Over the long-term, many working families in western Queens might
secure a better future by
packing up and leaving (if they can afford it). This is a
conversation that my wife and I have with increasing frequency as
we plan for the future of our family.
Climate change is here to stay, and its effects will
get much worse and more disruptive in the coming decades.
Among other problems,
hurricanes are getting
rainier, slower-moving, and
more devastating; areas of intense drought are expanding;
wildfires are intensifying; and
coral reefs that protect coasts from storms are dying.

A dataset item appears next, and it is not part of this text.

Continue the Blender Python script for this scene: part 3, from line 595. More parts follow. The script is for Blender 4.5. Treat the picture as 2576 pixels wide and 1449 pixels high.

But most relevant to Amazon HQ2’s long-term existence is the
ceaseless
rise of sea levels.
“A
2017 report from the National Oceanic and Atmospheric
Administration suggested that, under
the worst climate conditions, parts of New York — including
parts of Long Island City — could be underwater by 2100,” my
colleague Aria Bendix
wrote earlier this week.
Even if this gloomy scenario does not come to pass, LIC’s current
and future inhabitants must anticipate increasingly powerful
storm surges and chronic flooding. It’s not yet clear whether
Amazon’s leaders are taking these climate-related risks into
account, or whether they intend to work with local officials in
New York to plan for and combat those problems on a decades-long
scale.
Read more:
Here’s what Earth might look like in 100 years — if we’re
lucky
But overall, barring an all-out effort by the city, state,
and federal government to control or at least mitigate these
looming problems, building in LIC seems like a questionable
long-term investment for Amazon.
It’s unfair to single out Amazon alone, of course, when talking
about this long-term threat. As individuals and a society, we all
need to stop pretending climate change won’t affect the homes,
cities, and infrastructure we are building for future
generations. It
will, and it is, and our collective
short-sightedness is what worries me most of all.